* _WHAT YOU NEED TO DO_
Extract exactly those lines that lie between the start of the material and the line with "sc.camera = cam", including both boundary lines and no others.

* _MATERIAL_
+-------+
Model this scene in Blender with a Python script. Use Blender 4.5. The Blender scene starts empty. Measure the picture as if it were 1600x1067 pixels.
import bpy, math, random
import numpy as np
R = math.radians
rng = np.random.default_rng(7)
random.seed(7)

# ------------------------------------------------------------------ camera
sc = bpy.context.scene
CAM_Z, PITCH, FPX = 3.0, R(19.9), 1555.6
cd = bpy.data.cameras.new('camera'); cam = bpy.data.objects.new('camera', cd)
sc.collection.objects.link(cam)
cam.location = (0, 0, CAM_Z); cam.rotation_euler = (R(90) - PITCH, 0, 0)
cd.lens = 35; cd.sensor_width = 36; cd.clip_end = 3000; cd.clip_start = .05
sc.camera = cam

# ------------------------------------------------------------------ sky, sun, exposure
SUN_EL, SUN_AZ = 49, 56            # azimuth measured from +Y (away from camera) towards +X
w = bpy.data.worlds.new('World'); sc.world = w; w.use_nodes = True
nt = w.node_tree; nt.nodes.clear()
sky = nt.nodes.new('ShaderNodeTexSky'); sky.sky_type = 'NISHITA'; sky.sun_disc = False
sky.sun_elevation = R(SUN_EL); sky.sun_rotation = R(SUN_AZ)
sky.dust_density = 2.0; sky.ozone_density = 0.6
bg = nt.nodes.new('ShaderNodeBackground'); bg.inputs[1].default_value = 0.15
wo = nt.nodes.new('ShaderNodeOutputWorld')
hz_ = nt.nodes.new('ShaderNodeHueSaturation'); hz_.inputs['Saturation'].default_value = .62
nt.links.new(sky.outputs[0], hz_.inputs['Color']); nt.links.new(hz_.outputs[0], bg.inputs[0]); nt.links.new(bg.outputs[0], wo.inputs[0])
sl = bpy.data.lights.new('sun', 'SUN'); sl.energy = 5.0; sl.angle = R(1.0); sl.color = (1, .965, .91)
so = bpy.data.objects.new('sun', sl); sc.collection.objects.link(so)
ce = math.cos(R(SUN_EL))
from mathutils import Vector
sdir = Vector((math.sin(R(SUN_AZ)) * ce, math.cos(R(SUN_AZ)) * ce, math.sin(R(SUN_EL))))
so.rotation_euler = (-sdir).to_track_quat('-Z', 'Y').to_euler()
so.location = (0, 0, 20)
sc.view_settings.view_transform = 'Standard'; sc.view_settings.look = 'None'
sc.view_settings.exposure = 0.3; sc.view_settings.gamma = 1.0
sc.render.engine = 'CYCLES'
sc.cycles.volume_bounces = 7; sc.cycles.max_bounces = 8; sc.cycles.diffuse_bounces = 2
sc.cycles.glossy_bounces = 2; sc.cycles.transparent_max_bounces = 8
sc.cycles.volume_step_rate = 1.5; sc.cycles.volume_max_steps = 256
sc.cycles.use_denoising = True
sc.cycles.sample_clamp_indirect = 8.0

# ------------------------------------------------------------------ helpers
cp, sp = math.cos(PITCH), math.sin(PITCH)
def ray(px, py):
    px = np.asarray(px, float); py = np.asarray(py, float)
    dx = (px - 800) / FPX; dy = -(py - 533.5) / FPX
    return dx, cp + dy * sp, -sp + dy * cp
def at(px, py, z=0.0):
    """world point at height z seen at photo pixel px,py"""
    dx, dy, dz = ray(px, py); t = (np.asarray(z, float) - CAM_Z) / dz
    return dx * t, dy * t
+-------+
* _FINISHED EXERCISE_
Model this scene in Blender with a Python script. Use Blender 4.5. The Blender scene starts empty. Measure the picture as if it were 1600x1067 pixels.
import bpy, math, random
import numpy as np
R = math.radians
rng = np.random.default_rng(7)
random.seed(7)

# ------------------------------------------------------------------ camera
sc = bpy.context.scene
CAM_Z, PITCH, FPX = 3.0, R(19.9), 1555.6
cd = bpy.data.cameras.new('camera'); cam = bpy.data.objects.new('camera', cd)
sc.collection.objects.link(cam)
cam.location = (0, 0, CAM_Z); cam.rotation_euler = (R(90) - PITCH, 0, 0)
cd.lens = 35; cd.sensor_width = 36; cd.clip_end = 3000; cd.clip_start = .05
sc.camera = cam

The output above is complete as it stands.